■ Problem:
Look through the data for the string "were". Copy every line where it is found.

■ Entries shown:
================

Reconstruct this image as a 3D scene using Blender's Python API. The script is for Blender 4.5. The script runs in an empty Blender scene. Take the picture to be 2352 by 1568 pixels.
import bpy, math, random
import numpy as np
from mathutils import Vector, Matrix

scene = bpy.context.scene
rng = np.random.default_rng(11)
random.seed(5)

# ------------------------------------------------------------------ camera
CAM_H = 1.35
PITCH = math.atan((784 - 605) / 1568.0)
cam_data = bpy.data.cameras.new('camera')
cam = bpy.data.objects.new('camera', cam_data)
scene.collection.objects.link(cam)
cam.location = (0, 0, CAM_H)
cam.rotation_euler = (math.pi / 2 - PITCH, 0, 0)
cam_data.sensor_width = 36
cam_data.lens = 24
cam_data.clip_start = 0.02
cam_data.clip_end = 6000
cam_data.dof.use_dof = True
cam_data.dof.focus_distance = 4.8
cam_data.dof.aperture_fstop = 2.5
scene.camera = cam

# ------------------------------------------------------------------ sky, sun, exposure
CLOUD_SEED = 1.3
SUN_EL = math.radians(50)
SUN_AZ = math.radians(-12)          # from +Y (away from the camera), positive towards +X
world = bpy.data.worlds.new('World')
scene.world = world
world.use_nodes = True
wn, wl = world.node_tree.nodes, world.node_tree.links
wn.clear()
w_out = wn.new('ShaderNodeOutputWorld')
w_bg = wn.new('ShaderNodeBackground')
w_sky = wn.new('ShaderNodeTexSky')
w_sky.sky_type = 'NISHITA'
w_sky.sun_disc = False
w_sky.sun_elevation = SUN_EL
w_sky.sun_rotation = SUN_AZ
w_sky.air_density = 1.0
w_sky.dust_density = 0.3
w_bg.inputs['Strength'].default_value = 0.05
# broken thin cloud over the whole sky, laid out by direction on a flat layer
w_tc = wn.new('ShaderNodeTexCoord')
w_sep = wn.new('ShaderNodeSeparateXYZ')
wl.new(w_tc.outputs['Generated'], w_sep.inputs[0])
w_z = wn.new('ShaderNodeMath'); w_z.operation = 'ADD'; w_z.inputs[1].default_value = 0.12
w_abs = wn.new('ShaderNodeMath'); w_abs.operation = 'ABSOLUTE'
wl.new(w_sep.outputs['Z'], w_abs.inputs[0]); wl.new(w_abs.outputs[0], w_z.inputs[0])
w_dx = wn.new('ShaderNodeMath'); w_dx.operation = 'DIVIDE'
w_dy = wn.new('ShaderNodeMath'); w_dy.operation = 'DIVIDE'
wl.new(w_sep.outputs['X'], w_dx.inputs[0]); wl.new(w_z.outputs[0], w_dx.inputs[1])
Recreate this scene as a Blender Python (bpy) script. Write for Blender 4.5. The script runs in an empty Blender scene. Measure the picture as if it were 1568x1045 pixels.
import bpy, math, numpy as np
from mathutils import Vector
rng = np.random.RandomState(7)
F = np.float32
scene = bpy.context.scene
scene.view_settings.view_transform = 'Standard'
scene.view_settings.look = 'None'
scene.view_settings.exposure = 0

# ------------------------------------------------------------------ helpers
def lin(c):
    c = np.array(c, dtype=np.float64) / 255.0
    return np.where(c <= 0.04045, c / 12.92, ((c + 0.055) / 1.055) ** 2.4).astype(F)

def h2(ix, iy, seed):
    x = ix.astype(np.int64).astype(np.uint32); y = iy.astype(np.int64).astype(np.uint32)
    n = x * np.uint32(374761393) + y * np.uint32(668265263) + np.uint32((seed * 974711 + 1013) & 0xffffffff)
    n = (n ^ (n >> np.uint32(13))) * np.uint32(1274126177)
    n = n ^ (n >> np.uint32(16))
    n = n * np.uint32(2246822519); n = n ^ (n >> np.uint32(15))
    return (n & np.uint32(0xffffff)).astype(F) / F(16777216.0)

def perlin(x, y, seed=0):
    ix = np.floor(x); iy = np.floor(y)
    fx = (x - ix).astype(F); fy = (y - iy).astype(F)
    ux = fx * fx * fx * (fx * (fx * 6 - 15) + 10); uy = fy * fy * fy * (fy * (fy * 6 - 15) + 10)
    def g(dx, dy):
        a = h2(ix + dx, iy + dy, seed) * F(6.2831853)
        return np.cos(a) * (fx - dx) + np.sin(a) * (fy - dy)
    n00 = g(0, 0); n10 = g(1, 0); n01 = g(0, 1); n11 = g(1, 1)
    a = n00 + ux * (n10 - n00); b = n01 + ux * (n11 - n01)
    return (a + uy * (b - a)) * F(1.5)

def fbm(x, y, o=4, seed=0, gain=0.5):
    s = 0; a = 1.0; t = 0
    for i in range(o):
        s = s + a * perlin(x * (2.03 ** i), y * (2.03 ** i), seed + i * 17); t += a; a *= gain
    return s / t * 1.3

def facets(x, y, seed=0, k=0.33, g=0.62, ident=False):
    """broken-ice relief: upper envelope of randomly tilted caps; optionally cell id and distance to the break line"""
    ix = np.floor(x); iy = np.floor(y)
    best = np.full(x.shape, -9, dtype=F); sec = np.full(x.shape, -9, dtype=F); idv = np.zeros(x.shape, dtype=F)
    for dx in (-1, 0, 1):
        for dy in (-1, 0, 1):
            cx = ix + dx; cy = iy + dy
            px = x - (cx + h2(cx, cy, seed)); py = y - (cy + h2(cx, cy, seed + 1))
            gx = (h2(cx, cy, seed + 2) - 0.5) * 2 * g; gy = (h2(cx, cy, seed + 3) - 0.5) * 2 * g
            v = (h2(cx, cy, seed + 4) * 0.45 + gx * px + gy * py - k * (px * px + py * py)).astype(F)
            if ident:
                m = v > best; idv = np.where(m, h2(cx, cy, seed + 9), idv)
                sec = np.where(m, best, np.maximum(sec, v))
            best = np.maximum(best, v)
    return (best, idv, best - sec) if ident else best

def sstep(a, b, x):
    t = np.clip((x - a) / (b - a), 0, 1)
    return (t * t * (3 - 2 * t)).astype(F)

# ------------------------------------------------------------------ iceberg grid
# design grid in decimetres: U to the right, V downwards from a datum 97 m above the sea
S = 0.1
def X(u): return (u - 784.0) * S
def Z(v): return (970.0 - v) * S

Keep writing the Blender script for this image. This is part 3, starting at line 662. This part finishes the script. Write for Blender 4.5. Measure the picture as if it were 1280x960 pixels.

================

■ Solution for this problem:
Recreate this scene as a Blender Python (bpy) script. Write for Blender 4.5. The script runs in an empty Blender scene. Measure the picture as if it were 1568x1045 pixels.
Keep writing the Blender script for this image. This is part 3, starting at line 662. This part finishes the script. Write for Blender 4.5. Measure the picture as if it were 1280x960 pixels.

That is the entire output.